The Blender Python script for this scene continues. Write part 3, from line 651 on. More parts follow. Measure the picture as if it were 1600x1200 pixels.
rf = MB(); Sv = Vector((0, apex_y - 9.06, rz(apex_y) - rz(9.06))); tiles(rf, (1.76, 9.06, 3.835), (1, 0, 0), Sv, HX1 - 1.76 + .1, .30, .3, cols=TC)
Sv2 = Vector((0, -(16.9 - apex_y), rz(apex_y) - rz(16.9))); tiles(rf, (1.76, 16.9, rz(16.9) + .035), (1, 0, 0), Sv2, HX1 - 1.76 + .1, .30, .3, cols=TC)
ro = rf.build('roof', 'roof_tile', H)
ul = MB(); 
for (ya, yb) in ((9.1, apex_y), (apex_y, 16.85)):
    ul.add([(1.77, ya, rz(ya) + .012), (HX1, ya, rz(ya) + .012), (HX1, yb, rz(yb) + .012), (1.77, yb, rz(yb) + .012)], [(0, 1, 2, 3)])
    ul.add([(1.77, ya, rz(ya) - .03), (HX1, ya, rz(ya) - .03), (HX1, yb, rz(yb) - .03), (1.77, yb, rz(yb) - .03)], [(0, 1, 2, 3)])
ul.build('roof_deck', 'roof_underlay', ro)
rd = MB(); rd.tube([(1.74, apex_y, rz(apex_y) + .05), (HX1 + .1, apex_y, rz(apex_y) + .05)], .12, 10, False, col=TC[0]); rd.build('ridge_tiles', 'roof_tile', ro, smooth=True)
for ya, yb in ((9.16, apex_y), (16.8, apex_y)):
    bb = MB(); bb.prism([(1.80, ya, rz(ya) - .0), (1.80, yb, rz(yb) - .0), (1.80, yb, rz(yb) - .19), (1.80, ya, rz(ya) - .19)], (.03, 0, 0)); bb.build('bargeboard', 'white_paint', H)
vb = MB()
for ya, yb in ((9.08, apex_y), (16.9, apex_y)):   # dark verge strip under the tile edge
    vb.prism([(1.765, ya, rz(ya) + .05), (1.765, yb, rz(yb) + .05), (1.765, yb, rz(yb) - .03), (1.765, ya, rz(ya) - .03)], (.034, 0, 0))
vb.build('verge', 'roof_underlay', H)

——

**TASK INSTRUCTIONS**
Using the data above, repeat every line exactly.

**REPLY TO THE EXERCISE**
The Blender Python script for this scene continues. Write part 3, from line 651 on. More parts follow. Measure the picture as if it were 1600x1200 pixels.
rf = MB(); Sv = Vector((0, apex_y - 9.06, rz(apex_y) - rz(9.06))); tiles(rf, (1.76, 9.06, 3.835), (1, 0, 0), Sv, HX1 - 1.76 + .1, .30, .3, cols=TC)
Sv2 = Vector((0, -(16.9 - apex_y), rz(apex_y) - rz(16.9))); tiles(rf, (1.76, 16.9, rz(16.9) + .035), (1, 0, 0), Sv2, HX1 - 1.76 + .1, .30, .3, cols=TC)
ro = rf.build('roof', 'roof_tile', H)
ul = MB(); 
for (ya, yb) in ((9.1, apex_y), (apex_y, 16.85)):
    ul.add([(1.77, ya, rz(ya) + .012), (HX1, ya, rz(ya) + .012), (HX1, yb, rz(yb) + .012), (1.77, yb, rz(yb) + .012)], [(0, 1, 2, 3)])
    ul.add([(1.77, ya, rz(ya) - .03), (HX1, ya, rz(ya) - .03), (HX1, yb, rz(yb) - .03), (1.77, yb, rz(yb) - .03)], [(0, 1, 2, 3)])
ul.build('roof_deck', 'roof_underlay', ro)
rd = MB(); rd.tube([(1.74, apex_y, rz(apex_y) + .05), (HX1 + .1, apex_y, rz(apex_y) + .05)], .12, 10, False, col=TC[0]); rd.build('ridge_tiles', 'roof_tile', ro, smooth=True)
for ya, yb in ((9.16, apex_y), (16.8, apex_y)):
    bb = MB(); bb.prism([(1.80, ya, rz(ya) - .0), (1.80, yb, rz(yb) - .0), (1.80, yb, rz(yb) - .19), (1.80, ya, rz(ya) - .19)], (.03, 0, 0)); bb.build('bargeboard', 'white_paint', H)
vb = MB()
for ya, yb in ((9.08, apex_y), (16.9, apex_y)):   # dark verge strip under the tile edge
    vb.prism([(1.765, ya, rz(ya) + .05), (1.765, yb, rz(yb) + .05), (1.765, yb, rz(yb) - .03), (1.765, ya, rz(ya) - .03)], (.034, 0, 0))
vb.build('verge', 'roof_underlay', H)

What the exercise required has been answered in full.